• Stated exercise: Each line below should be quoted exactly, please.

• Stored data:
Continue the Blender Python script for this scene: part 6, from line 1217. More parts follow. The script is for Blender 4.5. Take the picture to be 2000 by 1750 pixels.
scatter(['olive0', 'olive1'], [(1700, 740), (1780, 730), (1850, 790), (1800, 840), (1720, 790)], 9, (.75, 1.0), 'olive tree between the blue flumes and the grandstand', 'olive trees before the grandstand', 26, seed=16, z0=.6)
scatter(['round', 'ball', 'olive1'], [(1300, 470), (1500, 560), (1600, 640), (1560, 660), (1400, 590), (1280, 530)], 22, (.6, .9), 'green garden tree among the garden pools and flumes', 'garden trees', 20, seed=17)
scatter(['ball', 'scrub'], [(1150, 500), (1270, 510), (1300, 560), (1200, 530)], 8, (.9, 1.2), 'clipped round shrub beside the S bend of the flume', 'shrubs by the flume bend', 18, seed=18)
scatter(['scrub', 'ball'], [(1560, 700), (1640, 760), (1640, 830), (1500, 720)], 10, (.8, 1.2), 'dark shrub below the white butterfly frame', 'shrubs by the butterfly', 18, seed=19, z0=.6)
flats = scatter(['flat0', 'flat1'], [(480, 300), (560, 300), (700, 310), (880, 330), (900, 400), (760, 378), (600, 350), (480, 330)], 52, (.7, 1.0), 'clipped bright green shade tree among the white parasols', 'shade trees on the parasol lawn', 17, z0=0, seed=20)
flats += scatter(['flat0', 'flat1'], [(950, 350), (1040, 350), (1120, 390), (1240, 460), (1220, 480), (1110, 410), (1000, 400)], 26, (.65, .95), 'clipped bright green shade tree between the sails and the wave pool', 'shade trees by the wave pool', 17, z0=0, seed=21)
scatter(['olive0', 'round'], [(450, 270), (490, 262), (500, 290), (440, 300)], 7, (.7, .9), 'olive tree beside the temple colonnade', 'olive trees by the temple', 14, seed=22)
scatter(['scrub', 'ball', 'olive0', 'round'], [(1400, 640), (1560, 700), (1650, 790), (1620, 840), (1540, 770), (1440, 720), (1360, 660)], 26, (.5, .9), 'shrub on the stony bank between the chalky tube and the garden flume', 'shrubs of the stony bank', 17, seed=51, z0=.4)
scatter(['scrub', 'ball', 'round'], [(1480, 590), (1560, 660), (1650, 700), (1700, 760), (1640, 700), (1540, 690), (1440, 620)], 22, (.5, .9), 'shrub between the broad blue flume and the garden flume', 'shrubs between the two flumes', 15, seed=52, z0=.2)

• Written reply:
Continue the Blender Python script for this scene: part 6, from line 1217. More parts follow. The script is for Blender 4.5. Take the picture to be 2000 by 1750 pixels.
scatter(['olive0', 'olive1'], [(1700, 740), (1780, 730), (1850, 790), (1800, 840), (1720, 790)], 9, (.75, 1.0), 'olive tree between the blue flumes and the grandstand', 'olive trees before the grandstand', 26, seed=16, z0=.6)
scatter(['round', 'ball', 'olive1'], [(1300, 470), (1500, 560), (1600, 640), (1560, 660), (1400, 590), (1280, 530)], 22, (.6, .9), 'green garden tree among the garden pools and flumes', 'garden trees', 20, seed=17)
scatter(['ball', 'scrub'], [(1150, 500), (1270, 510), (1300, 560), (1200, 530)], 8, (.9, 1.2), 'clipped round shrub beside the S bend of the flume', 'shrubs by the flume bend', 18, seed=18)
scatter(['scrub', 'ball'], [(1560, 700), (1640, 760), (1640, 830), (1500, 720)], 10, (.8, 1.2), 'dark shrub below the white butterfly frame', 'shrubs by the butterfly', 18, seed=19, z0=.6)
flats = scatter(['flat0', 'flat1'], [(480, 300), (560, 300), (700, 310), (880, 330), (900, 400), (760, 378), (600, 350), (480, 330)], 52, (.7, 1.0), 'clipped bright green shade tree among the white parasols', 'shade trees on the parasol lawn', 17, z0=0, seed=20)
flats += scatter(['flat0', 'flat1'], [(950, 350), (1040, 350), (1120, 390), (1240, 460), (1220, 480), (1110, 410), (1000, 400)], 26, (.65, .95), 'clipped bright green shade tree between the sails and the wave pool', 'shade trees by the wave pool', 17, z0=0, seed=21)
scatter(['olive0', 'round'], [(450, 270), (490, 262), (500, 290), (440, 300)], 7, (.7, .9), 'olive tree beside the temple colonnade', 'olive trees by the temple', 14, seed=22)
scatter(['scrub', 'ball', 'olive0', 'round'], [(1400, 640), (1560, 700), (1650, 790), (1620, 840), (1540, 770), (1440, 720), (1360, 660)], 26, (.5, .9), 'shrub on the stony bank between the chalky tube and the garden flume', 'shrubs of the stony bank', 17, seed=51, z0=.4)
scatter(['scrub', 'ball', 'round'], [(1480, 590), (1560, 660), (1650, 700), (1700, 760), (1640, 700), (1540, 690), (1440, 620)], 22, (.5, .9), 'shrub between the broad blue flume and the garden flume', 'shrubs between the two flumes', 15, seed=52, z0=.2)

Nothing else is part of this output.